Unaccountably at his side in the Rose Garden was Attorney General William Barr. His Justice Department should be in hiding for having provided the phony "contrived" Voting Rights Act reason for the citizen question. Instead he obsequiously congratulated the president for signing the order. It will "ensure that we finally have an accurate understanding of how many citizens and non-citizens live in our country", he said, a matter of no concern to Justice. Trump said of his backup plan, "It works out actually better...It will be, we think, far more accurate". Then why, one might ask him, did you, Ross, and Barr spend a year and a half in the battle over using the census?

full court press

It had been another of several instances of Trump attacking the courts, a justice system he thinks is "a joke", and "a laughing stock". He claimed he couldn't get a fair trial from the "Mexican" judge in San Diego because of his plans for a wall (the judge has a Latin name but is an American born in Indiana). He lashed out against the 9th Circuit when it blocked his first travel ban against seven Muslim countries. And the Supreme Court drew a tongue-lashing. Talking to reporters outside the White House, Trump lamented:

"We're spending 15 to 20 billion dollars on a census. We're doing everything. We're finding out everything about everybody. Think of it: 15 to 20 billion dollars and you're not allowed to ask them, 'Are you a citizen?'."

Job #1

The census is a big deal. Our earlier article on the dispute began,

“It’s Job #1, the first thing the newly adopted Constitution in 1789 instructed the United States to actually do, so important that it’s the document’s 6th sentence.”. It orders that an “actual Enumeration shall be made” of inhabitants every 10 years in order to apportion to the states, based on their “respective numbers”, delegates to the House of Representatives.

It is also used to allot proportionate funding to the states on the order of $900 billion for a broad array of programs.

Because of its importance, the census contingent of the Commerce Department takes pains to get it right. No change is made without sampling focus group reactions and conducting field tests to make certain that a question or a checkbox doesn’t meet with some unexpected reaction or bias to taint the survey's results. Yet Trump intended to blow past all that and just issue an executive order.

On the Tuesday before the July 4th holiday, Commerce Secretary Wilbur Ross and lawyers from the Justice Department acceded to the Supreme Court ruling, and the printing of the census forms, up against a deadline for the long census-taking process, began without the question. Then came the following tweet:



William Barr’s Justice Department jumped in to reverse the decision of his own department of the day before. That's what set in motion the attempt at an end run and the ultimate retreat behind an executive order.

coming up short

The “enumeration” is to count every man, woman, and child in the U.S. The Constitutional mandate says nothing about citizens. The Trump administration, with Ross as point man, wanted to use the census question to induce undocumenteds to go into hiding, to not respond to the census at all, fearful that a “no” response will identify them for deportation, or a “yes” would lead to that plus a jail term for fraud. The right wing and the Trump administration would have celebrate the undercount that the question would have produced in states with large migrant populations such as California and New York. Those states would all experience lower funding allocations, but the big payoff could have been that a few states could lose representatives in the House, with the red states taking away those seats for themselves.

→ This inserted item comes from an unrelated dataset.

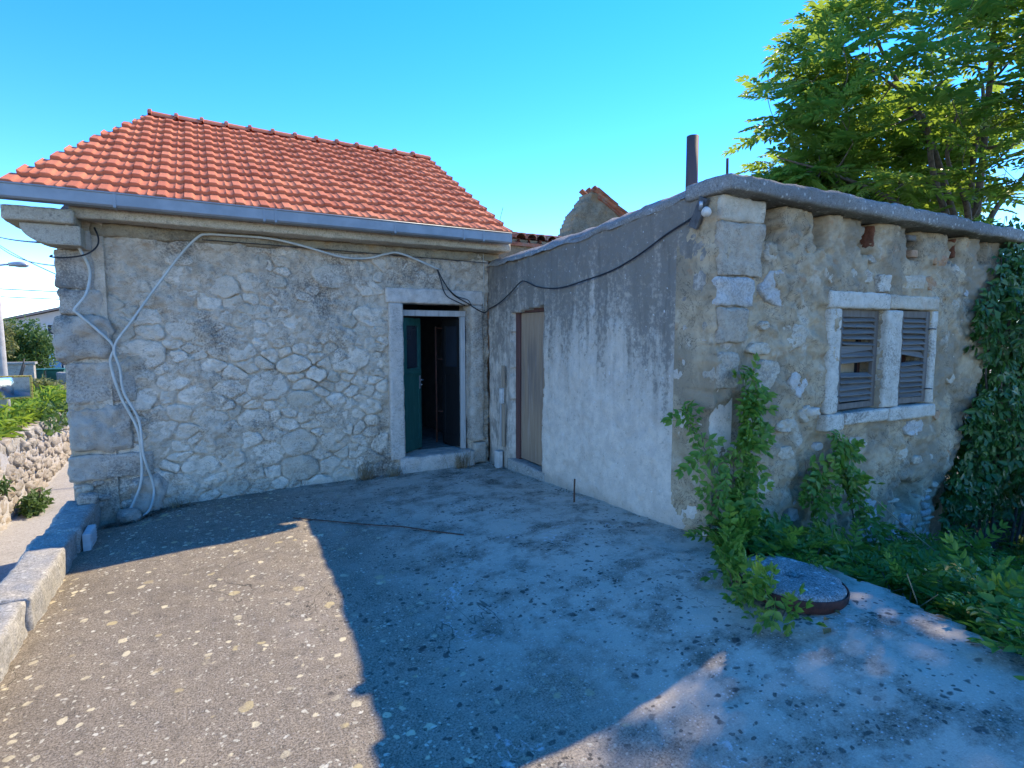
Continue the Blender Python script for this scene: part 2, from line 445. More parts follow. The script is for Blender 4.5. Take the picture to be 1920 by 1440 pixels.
def mat_concrete(name, base, hi, lichen_col, terrace=False, algae=0.5):
    t = NT(name)
    x, y, z = t.sep()
    flat = t.scaled((1, 1, 0.0)) if terrace else None
    fine = t.noise(95, 5, 0.75, flat); med = t.noise(14, 5, 0.65, flat); big = t.noise(0.9, 4, 0.6, flat)
    col = t.mix(t.step(fine, 0.38, 0.62), base, hi)
    col = t.mix(t.math('MULTIPLY', t.step(med, 0.45, 0.7), 0.4), col, tuple(c * 0.6 for c in base))
    col = t.mix(t.math('MULTIPLY', t.step(big, 0.46, 0.66), algae), col, tuple(c * 0.62 for c in base))
    if terrace:
        warp = t.n('ShaderNodeVectorMath'); warp.operation = 'ADD'
        wn = t.n('ShaderNodeTexNoise'); wn.inputs['Scale'].default_value = 16; wn.inputs['Detail'].default_value = 3
        t.l(flat, wn.inputs['Vector'])
        sc = t.n('ShaderNodeVectorMath'); sc.operation = 'SCALE'; sc.inputs['Scale'].default_value = 0.055
        t.l(wn.outputs['Color'], sc.inputs[0]); t.l(flat, warp.inputs[0]); t.l(sc.outputs[0], warp.inputs[1])
        wv = warp.outputs[0]
        # white aggregate grains and dark pits
        g = t.voro(60, flat); gc = t.voro(60, flat, 'Color')
        gsel = t.step(t.sep(gc)[0], 0.66, 0.70)
        grain = t.math('MULTIPLY', t.math('SUBTRACT', 1.0, t.step(g, 0.18, 0.34)), gsel)
        pale_lift = t.step(t.math('ADD', t.math('MULTIPLY', x, 0.3), big), 0.5, 1.25)
        col = t.mix(t.math('MULTIPLY', grain, t.math('ADD', t.math('MULTIPLY', pale_lift, 0.6), 0.15)), col, (0.62, 0.61, 0.58))
        g2 = t.voro(105, flat); g2c = t.sep(t.voro(105, flat, 'Color'))
        dpit = t.math('MULTIPLY', t.math('SUBTRACT', 1.0, t.step(g2, 0.22, 0.40)), t.step(g2c[0], 0.60, 0.64))
        col = t.mix(t.math('MULTIPLY', dpit, 0.75), col, (0.055, 0.052, 0.048))
        # paler concrete to the right, its colour raised further to lift the shade
        col = t.mix(t.math('MULTIPLY', t.math('MULTIPLY', pale_lift, t.step(t.noise(3.2, 6, 0.7, flat), 0.34, 0.58)), 0.72), col, (0.66, 0.565, 0.44))
        # round pale lichens, mostly on the open left half
        left = t.math('SUBTRACT', 1.0, t.step(t.math('ADD', x, t.math('MULTIPLY', t.math('SUBTRACT', big, 0.5), 2.5)), 0.5, 1.7))
        for (scl, r0, r1, sel0, amt, colr, off) in ((12.5, 0.26, 0.33, 0.42, 0.92, lichen_col, 0.0), (21, 0.22, 0.30, 0.5, 0.85, (0.66, 0.62, 0.48), 0.31), (8.0, 0.24, 0.31, 0.62, 0.8, (0.52, 0.42, 0.21), 0.63), (34, 0.26, 0.36, 0.5, 0.8, (0.60, 0.56, 0.42), 0.83)):
            mp = t.n('ShaderNodeMapping'); mp.inputs['Location'].default_value = (off, off * 2, 0); t.l(wv, mp.inputs['Vector'])
            d = t.voro(scl, mp.outputs[0]); c = t.sep(t.voro(scl, mp.outputs[0], 'Color'))
            rad = t.math('MULTIPLY', c[1], 0.19)
            disc = t.math('SUBTRACT', 1.0, t.step(t.math('ADD', d, rad), r0, r1))
            sel = t.math('GREATER_THAN', c[0], sel0)
            f = t.math('MULTIPLY', t.math('MULTIPLY', disc, sel), t.math('ADD', t.math('MULTIPLY', left, 0.86), 0.10))
            brk = t.math('MULTIPLY', t.step(t.noise(70, 3, 0.7, flat), 0.30, 0.44), t.step(t.noise(1.9 + off, 4, 0.7, flat), 0.36, 0.56))
            col = t.mix(t.math('MULTIPLY', t.math('MULTIPLY', f, brk), amt), col, colr)
        # dark lichens in the damp zones
        for (scl, r0, r1, sel0, off) in ((11, 0.2, 0.30, 0.66, 0.77), (17, 0.24, 0.34, 0.5, 0.17), (30, 0.24, 0.34, 0.45, 0.47)):
            mp = t.n('ShaderNodeMapping'); mp.inputs['Location'].default_value = (off, -off, 0); t.l(wv, mp.inputs['Vector'])
            d = t.voro(scl, mp.outputs[0]); c = t.sep(t.voro(scl, mp.outputs[0], 'Color'))
            disc = t.math('SUBTRACT', 1.0, t.step(t.math('ADD', d, t.math('MULTIPLY', c[1], 0.12)), r0, r1))
            zone = t.math('MULTIPLY', t.step(t.noise(1.7, 4, 0.65, flat), 0.40, 0.54), t.step(x, -0.2, 0.9))
            f = t.math('MULTIPLY', t.math('MULTIPLY', disc, t.math('GREATER_THAN', c[0], sel0)), zone)
            col = t.mix(t.math('MULTIPLY', f, 0.8), col, (0.045, 0.043, 0.04))
        # hairline cracks filled with white lime
        vein = t.math('ABSOLUTE', t.math('SUBTRACT', t.noise(0.75, 5, 0.62, flat, 0.5), 0.5))
        line = t.math('SUBTRACT', 1.0, t.step(vein, 0.0, 0.006))
        lime = t.math('MULTIPLY', t.math('MULTIPLY', line, t.step(t.noise(1.3, 3, 0.6, flat), 0.5, 0.58)), t.step(t.noise(26, 4, 0.7, flat), 0.44, 0.56))
        col = t.mix(t.math('MULTIPLY', t.math('MULTIPLY', lime, t.step(x, 0.4, 1.2)), 0.7), col, (0.62, 0.60, 0.57))
    else:
        sp = t.voro(26); sc_ = t.sep(t.voro(26, None, 'Color'))
        disc = t.math('MULTIPLY', t.math('SUBTRACT', 1.0, t.step(sp, 0.2, 0.36)), t.math('GREATER_THAN', sc_[0], 0.62))
        col = t.mix(t.math('MULTIPLY', disc, 0.7), col, lichen_col)
        dk = t.step(t.noise(34, 5, 0.75), 0.54, 0.66)
        col = t.mix(t.math('MULTIPLY', dk, 0.55), col, (0.07, 0.068, 0.062))
    if terrace:
        v2 = t.math('ABSOLUTE', t.math('SUBTRACT', t.noise(0.55, 6, 0.6, t.scaled((1.0, 0.8, 0.0)), 0.8), 0.47))
        ln2 = t.math('MULTIPLY', t.math('SUBTRACT', 1.0, t.step(v2, 0.0, 0.0022)), t.step(t.noise(0.8, 3, 0.6, flat), 0.46, 0.54))
        col = t.mix(t.math('MULTIPLY', ln2, 0.75), col, (0.04, 0.036, 0.03))
    b = t.bump(med, 0.25, 0.012); b = t.bump(fine, 0.9, 0.006, b)
    b = t.bump(t.noise(220, 2, 0.6, flat), 0.5, 0.003, b)
    return t.done(col, 0.95, b, spec=0.15)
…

The administration didn’t admit to that reason, of course, until we heard Trump just blurt it out. Ross lied to Congress about those actual origins of the citizenship question and faces a contempt citation. He concocted with William Barr’s Justice Department the phony story that the citizen count is needed by Justice for enforcement of the Voting Rights Act of 1965, an assertion that might cause one to ask however did they manage without it for 55 years? That fabrication was even refuted by a member of the Justice Department itself, who said in sworn testimony before Congress that citizenship data was never needed by the Act. Internal government documents surfaced in a New York lawsuit that the White House had begun discussing inclusion of the question right after the Trump administration took office, primarily at the instigation of then-chief strategist and immigration opponent Stephen Bannon. If there was any doubt that the citizenship question was meant to tip the census in favor of Republicans, it was dispelled when the estranged daughter of a deceased redistricting strategist released her father’s files containing a seminal 2015 report saying that amending the question "would clearly be a disadvantage to the Democrats" and would be "advantageous to Republicans and non-Hispanic Whites".

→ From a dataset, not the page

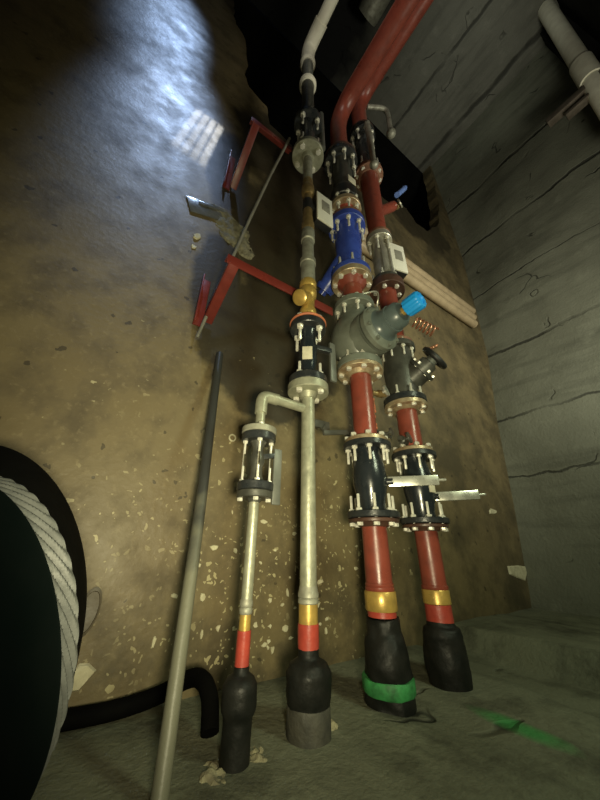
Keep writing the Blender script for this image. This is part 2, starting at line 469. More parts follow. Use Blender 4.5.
t = thing('lever_valve', 'slim black lever valve with white label and orange gasket above the thick galvanised pipe', 'valve', (*A, 1.12))
flange(t, *A, 1.120, 1.156, .086, M['black_iron'])
obj('body', vlathe(*A, [(.042, 1.156), (.036, 1.175), (.038, 1.22), (.043, 1.25), (.043, 1.33), (.038, 1.36), (.038, 1.40), (.05, 1.425)]), M['blueblack'], t)
flange(t, *A, 1.425, 1.462, .088, M['black_iron'])
flange(t, *A, 1.463, 1.474, .092, M['orange'], name='gasket')['label'] = 'orange gasket'
bolts(t, *A, 1.425, .049, .066, 4, .014, .018, .085, up=False, ph=.35)
bolts(t, *A, 1.078, .078, .066, 4, .012, .014, .06, up=True, ph=.35)
lab = nb(); box(lab, (A[0]-.028, A[1]-.0345, 1.27), (.046, .004, .07), Matrix.Rotation(-.68, 3, 'Z'), .001); obj('label_plate', lab, M['label'], t)
bm = nb(); bar(bm, (A[0]+.03, A[1]-.02, 1.33), (A[0]+.115, A[1]-.03, 1.335), .026, .026); obj('stem', bm, M['black_iron'], t)
bm = nb(); bar(bm, (A[0]+.122, A[1]-.034, 1.385), (A[0]+.122, A[1]-.034, 1.165), .014, .034, up=(1, 0, 0), bev=.005); obj('lever', bm, M['lever_grey'], t)['label'] = 'grey lever hanging straight down'
t = thing('brass_strainer', 'yellow brass strainer with round side cap above the orange gasket', 'strainer', (*A, 1.475))
obj('collar', vlathe(*A, [(.036, 1.475), (.034, 1.50), (.032, 1.525)]), M['galv_dull'], t)
bm = vlathe(*A, [(.040, 1.525), (.043, 1.53), (.043, 1.56), (.035, 1.575), (.034, 1.64), (.044, 1.655), (.046, 1.67), (.046, 1.70), (.040, 1.715), (.046, 1.725), (.046, 1.755), (.041, 1.765)], 32)
obj('body', bm, M['brass'], t)
bm = nb(); lathe(bm, (A[0]-.01, A[1]-.01, 1.64), (-.75, -.25, -.6), [(.03, 0), (.032, .055), (.040, .058), (.040, .085), (.030, .092)], 24); obj('side_cap', bm, M['brass'], t)
t = thing('pipe_union', 'pale galvanised union with ringed nuts above the brass strainer', 'pipe fitting', (*A, 1.766))
obj('body', vlathe(*A, [(.040, 1.766), (.040, 1.90), (.045, 1.905), (.045, 1.935), (.035, 1.945), (.034, 2.10), (.041, 2.105), (.041, 2.19), (.034, 2.20)]), M['galv_dull'], t)
t = thing('water_meter', 'slender brass water meter with white display box on thin galvanised pipe', 'meter', (*A, 2.201))
obj('coupling', vlathe(*A, [(.038, 2.201), (.040, 2.21), (.040, 2.26), (.034, 2.265), (.033, 2.33)], 24), M['brass_dull'], t)
vtube(t, *A, 2.33, 2.56, .031, M['brass_dull'], 'measuring_tube')
obj('black_band', vlathe(*A, [(.0315, 2.40), (.0335, 2.405), (.0335, 2.50), (.0315, 2.505)]), M['black_plastic'], t)
obj('coupling', vlathe(*A, [(.033, 2.56), (.042, 2.575), (.044, 2.62), (.042, 2.66), (.034, 2.67), (.036, 2.73), (.033, 2.74)], 24), M['brass_dull'], t)
def display(t, x, y, z0, z1, w, rz=0.0):
    c = Vector((x, y, (z0+z1)/2)); R = Matrix.Rotation(rz, 3, 'Z')
    bm = nb(); box(bm, c+R @ Vector((0, .03, 0)), (w, .05, z1-z0), R, .006); t0 = t; t = obj('display_box', bm, M['black_plastic'], t0)
    bm = nb(); box(bm, c, (w, .014, (z1-z0)*.98), R, .005); obj('display_cover', bm, M['white_box'], t)['label'] = 'white display cover'
    bm = nb(); box(bm, c+R @ Vector((.005, -.008, .02)), (w*.5, .004, (z1-z0)*.36), R, .001); obj('screen', bm, M['screen'], t)
    bm = nb(); bar(bm, c+R @ Vector((0, .05, 0)), (t0.location.x, t0.location.y-.02, c.z), .03, .04); obj('display_arm', bm, M['black_plastic'], t0)
display(t, A[0]+.098, .915, 2.30, 2.585, .125)
t = thing('galvanised_pipe', 'short thin galvanised pipe below a big round galvanised flange', 'pipe', (*A, 2.741))
vtube(t, *A, 2.741, 3.045, .032, M['galv_dull'])
flange(t, *A, 3.045, 3.085, .116, M['galv'], .032, hub=-.03)
t = thing('lever_valve', 'upper black lever valve above the big round galvanised flange', 'valve', (*A, 3.087))
flange(t, *A, 3.087, 3.13, .100, M['black_iron'])
obj('body', vlathe(*A, [(.055, 3.13), (.045, 3.18), (.05, 3.25), (.055, 3.36), (.045, 3.46), (.06, 3.52)]), M['black_iron'], t)
flange(t, *A, 3.52, 3.57, .112, M['black_iron'])
bolts(t, *A, 3.52, .05, .085, 4, .018, .022, .14, up=False, ph=.5)
bolts(t, *A, 3.045, .085, .085, 4, .017, .02, .10, up=True, ph=.5)
bm = nb(); bar(bm, (A[0]+.03, A[1], 3.40), (A[0]+.125, A[1]-.01, 3.40), .03, .03); obj('stem', bm, M['black_iron'], t)
bm = nb(); tube(bm, [(A[0]+.135, A[1]-.01, 3.90), (A[0]+.135, A[1]-.01, 3.70), (A[0]+.135, A[1]-.012, 3.32)], .024, 12); obj('lever', bm, M['lever_grey'], t)
t = thing('pipe', 'dark grey pipe neck with two pale rings turning into white overhead pipe', 'pipe', (*A, 3.571))
obj('lower_neck', vlathe(*A, [(.058, 3.571), (.055, 3.62), (.053, 4.20), (.06, 4.24)]), M['dark_grey'], t)
obj('ring', vlathe(*A, [(.066, 4.24), (.078, 4.26), (.080, 4.30), (.066, 4.34)]), M['white_pipe'], t)['label'] = 'pale lower ring'
obj('upper_neck', vlathe(*A, [(.060, 4.34), (.050, 4.45), (.054, 4.74)]), M['lever_grey'], t)
obj('ring', vlathe(*A, [(.062, 4.74), (.075, 4.76), (.077, 4.80), (.062, 4.83)]), M['white_pipe'], t)['label'] = 'pale upper ring'
bm = nb(); tube(bm, [(*A, 4.83), (*A, 5.0), (A[0], A[1]-.02, 5.10), (A[0], A[1]-.10, 5.13), (A[0], A[1]-.24, 5.13)], .068, 20, 1); obj('elbow', bm, M['white_pipe'], t)
bm = nb(); tube(bm, [(A[0], A[1]-.24, 5.13), (A[0], YF+.01, 5.13)], .057, 20); obj('white_tube', bm, M['white_pipe'], t)['label'] = 'white overhead tube'

# ================================================================== PIPE B: thin galvanised branch
B = (.455, .960)
sleeve(*B, [(.037, -.015), (.037, .075), (.044, .088), (.046, .10), (.045, .138), (.037, .152), (.021, .162), (.0195, .176)],
       'black rubber sleeve at the foot of the thin pipe, leftmost of four', amp=.0015)
t = thing('galvanised_pipe', 'thin galvanised pipe with red and yellow foot, leftmost riser', 'pipe', (*B, .1765))
obj('red_sleeve', vlathe(*B, [(.0195, .177), (.0195, .255)], 24), M['shrink'], t)['label'] = 'red sleeve'
vtube(t, *B, .255, .292, .0162, M['brass'], 'brass_band')
obj('threaded_collar', vlathe(*B, [(.0165, .292), (.019, .295), (.019, .306), (.017, .309), (.0195, .312), (.0195, .320), (.017, .33)]), M['galv_dull'], t)
vtube(t, *B, .33, .612, .0168, M['galv'])
flange(t, *B, .612, .636, .060, M['dark_grey'], .0168, hub=-.012)
t = thing('lever_valve', 'small black lever valve with long bolts on the thin left pipe', 'valve', (*B, .637))
flange(t, *B, .637, .664, .062, M['black_iron'])
obj('body', vlathe(*B, [(.03, .664), (.021, .69), (.020, .72), (.026, .735), (.026, .755), (.020, .77), (.020, .79), (.03, .81)], 24), M['dark_grey'], t)
flange(t, *B, .810, .838, .062, M['black_iron'])
bolts(t, *B, .810, .052, .047, 4, .008, .010, .095, up=False, ph=-.35)
bolts(t, *B, .612, .052, .047, 4, .008, .010, .10, up=True, ph=-.35)
bm = nb(); bar(bm, (B[0]+.015, B[1]-.01, .755), (B[0]+.062, B[1]-.018, .765), .018, .018); obj('stem', bm, M['black_iron'], t)
bm = nb(); bar(bm, (B[0]+.070, B[1]-.022, .79), (B[0]+.070, B[1]-.022, .595), .010, .032, up=(1, 0, 0), bev=.004); obj('lever', bm, M['lever_grey'], t)['label'] = 'grey lever hanging straight down'
t = thing('branch_pipe', 'galvanised elbow pipe joining thin left pipe to the thick galvanised one', 'pipe', (*B, .839))
flange(t, *B, .839, .862, .064, M['galv_dull'], .017, hub=.012)
vtube(t, *B, .862, .945, .0178, M['galv'])
bm = nb(); tube(bm, [(*B, .925), (*B, .985), (B[0]+.012, B[1], 1.003), (B[0]+.07, B[1], 1.003)], .0235, 18, 2); obj('elbow', bm, M['galv'], t)
bm = nb(); tube(bm, [(B[0]+.065, B[1], 1.003), (A[0]-.029, A[1], 1.003)], .0195, 18); obj('arm', bm, M['galv'], t)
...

Three federal judges in three states ruled that Wilbur Ross violated the law when he ordered the Census Bureau to add the citizen question, yet four hard right justices on the Supreme Court ruled in Ross’s favor. Before backing down, President Trump wasn’t even bothering with trying to find a legal way. He said he would simply issue an executive order adding the question to the census. Get that: an executive order to circumvent the Supreme Court to deliberately cause a short count of the Constitutionally mandated enumeration of everyone in the country with the motive of strengthening Republican states to the detriment of Democratic states.

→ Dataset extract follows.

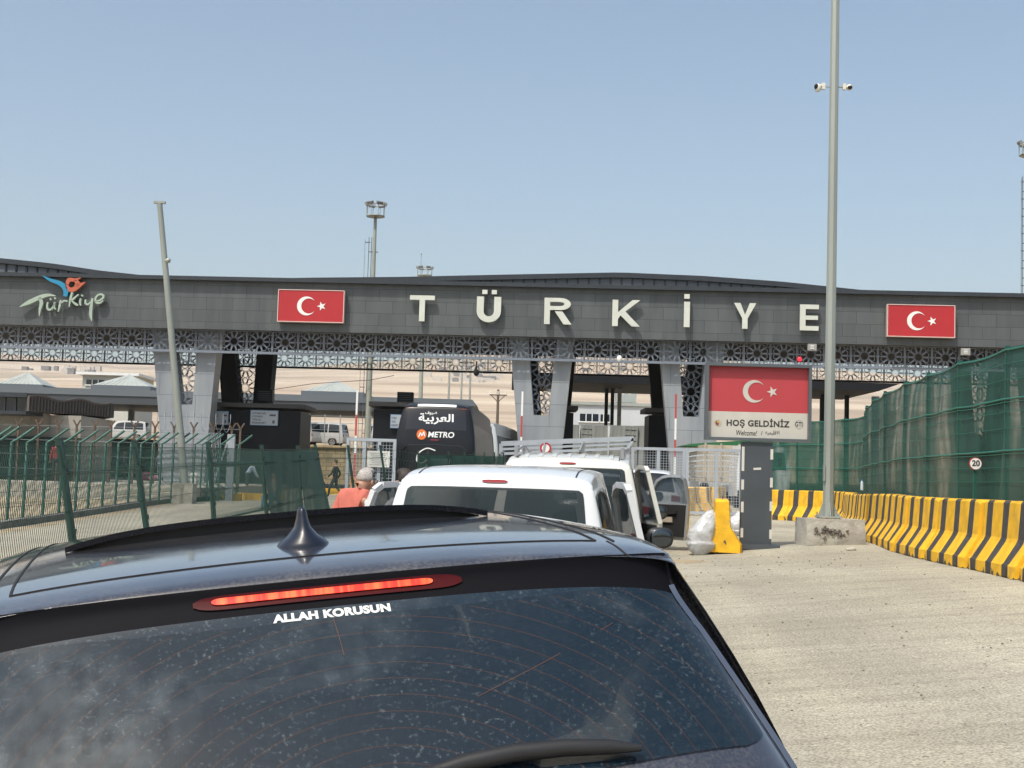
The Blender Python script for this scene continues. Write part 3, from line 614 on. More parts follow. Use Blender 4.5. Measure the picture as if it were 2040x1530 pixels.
M_red2 = mat('faded_flag_red', (.42, .045, .055), .45, var=.05, scale=.7); M_cream = mat('sign_cream', (.50, .48, .43), .5, var=.08, scale=1.4, stretch=(2, 1, .6))
m = MB(); m.box((0, .028, (zm + BT - fr) / 2), (BW - 2 * fr, .006, BT - fr - zm)); m.build('flag_field', M_red2, ws)
m = MB(); m.box((0, .027, (zm + BB + fr) / 2), (BW - 2 * fr, .006, zm - BB - fr)); m.build('lower_panel', M_cream, ws)
FH = BT - fr - zm; out, inn, star = crescent_polys(-.07, zm + FH * .46, FH * 1.0)
m = MB(); add_crescent(m, out, inn, lambda x, z: (x, .018, z), lambda x, z: (x, .0245, z)); m.build('crescent', M_cream, ws)
m = MB(); m.prism(star, lambda x, z: (x, .018, z), lambda x, z: (x, .0245, z)); m.build('star', M_cream, ws, recalc=True)
def wz(px, py):  # pixels of the 6.8x enlargement with origin (1360, 700) -> board plane
    q = P(1360 + px / 6.8, 700 + py / 6.8, WY); return q.x - wc.x, q.z - WBASE
M_ink = mat('sign_ink', (.035, .03, .028), .5)
def wtext(s, x0, y0, x1, y1, name, **kw):
    a = wz(x0, y1); b = wz(x1, y0); sl_ = (wz(1700, 1000)[1] - wz(400, 1000)[1]) * 0
    m = MB(); fit_text(m, s, (a[0], b[0], a[1], b[1]), lambda x, y, z: (x, .021, y + .0 * x), **kw); m.build(name, M_ink, ws)
wtext('HOŞ GELDİNİZ', 597, 918, 1452, 1030, 'welcome_words', offset=.034, space=1.08)
wtext('Welcome!', 728, 1072, 1010, 1135, 'english_words', offset=.008, shear=.2)
wtext('/', 1062, 1078, 1084, 1132, 'slash', offset=.008)
wtext('\ufeea\ufef4\ufee4\ufef4\ufee0\ufed7\ufefb\ufe8d', 1122, 1075, 1312, 1135, 'arabic_words', offset=.01)
wtext('GTI', 1523, 958, 1622, 1018, 'badge_letters', offset=.02)
def ringpoly(m, cx, cz, r0, r1, y, mi=0, n=28, a0=0, a1=2 * math.pi):
    vv = []
    for i in range(n + 1): t = a0 + (a1 - a0) * i / n; vv += [(cx + r0 * math.cos(t), y, cz + r0 * math.sin(t)), (cx + r1 * math.cos(t), y, cz + r1 * math.sin(t))]
    m.add(vv, [(2 * i, 2 * i + 1, 2 * i + 3, 2 * i + 2) for i in range(n)], mi)
bx, bz = wz(1577, 990); m = MB(); ringpoly(m, bx, bz, .066, .071, .0215); ringpoly(m, bx, bz, .081, .085, .0215); m.build('badge_ring', mat('badge_grey', (.28, .28, .27), .5), ws)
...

2 Comments for “Census Blocked, Trump Will Not Be Denied Immigrant Data”

  1. Hudson

    Completely agree that the Administration took an ill advised and illicit approach to the matte, which for many leads to an emotional response (likely what was intended). Such an approach was underhanded and unnecessary, especially when your article defends the basis for including the question so much better. Setting aside the somewhat inaccurate statements as to the constitution (given how it so dramatically limited voting rights in its original form it can hardly be considered a guide relative to the question of what the founder’s intent was regarding illegal immigrants), there is one guiding principal your article makes clear. Illegal immigrants have no right to vote (nor should they). Yet the U.S. is a representative democracy. As you note, states with larger illegal immigrant populations will now have those immigrants counted and thus, the same immigrant population will have a vote through greater representation. And as politicians usually vote for legislation that benefits themselves and their home states, it does not take much imagination to predict that if states can gain representation by harboring undocumented immigrants, they not only will do so, but may attempt to actually attract them by fostering supportive legislation. In the end, both sides end up using immigrants for political gain rather than fixing a broken system. While your article points out the problem, it devolves into Trump bashing rather than actually proposing a fix for the country.

  2. So you are saying it is ok to let anyone fill out a census. If someone is here on vacation, business or otherwise? Emphasis on “otherwise”.You can’t see the forest as the trees are in your way. Please let anyone just move into your house and live with you then. It is that simple. You are spending money you don’t have and can’t repay.
    In the end we are all illegal then. What a great example to set for our children. You can’t sustain an enterprise or organization without spending less than you take in. The Federal Govt is the problem.
    Since growing up and acting maturely is no longer a viable option, enjoy your baby bottle, your blankie, your diapers and being spoon fed. America has lost it’s way for now. Providence will fix it one way or the other. Human folly will provide entertainment and sorrow along the way. Enjoy the journey.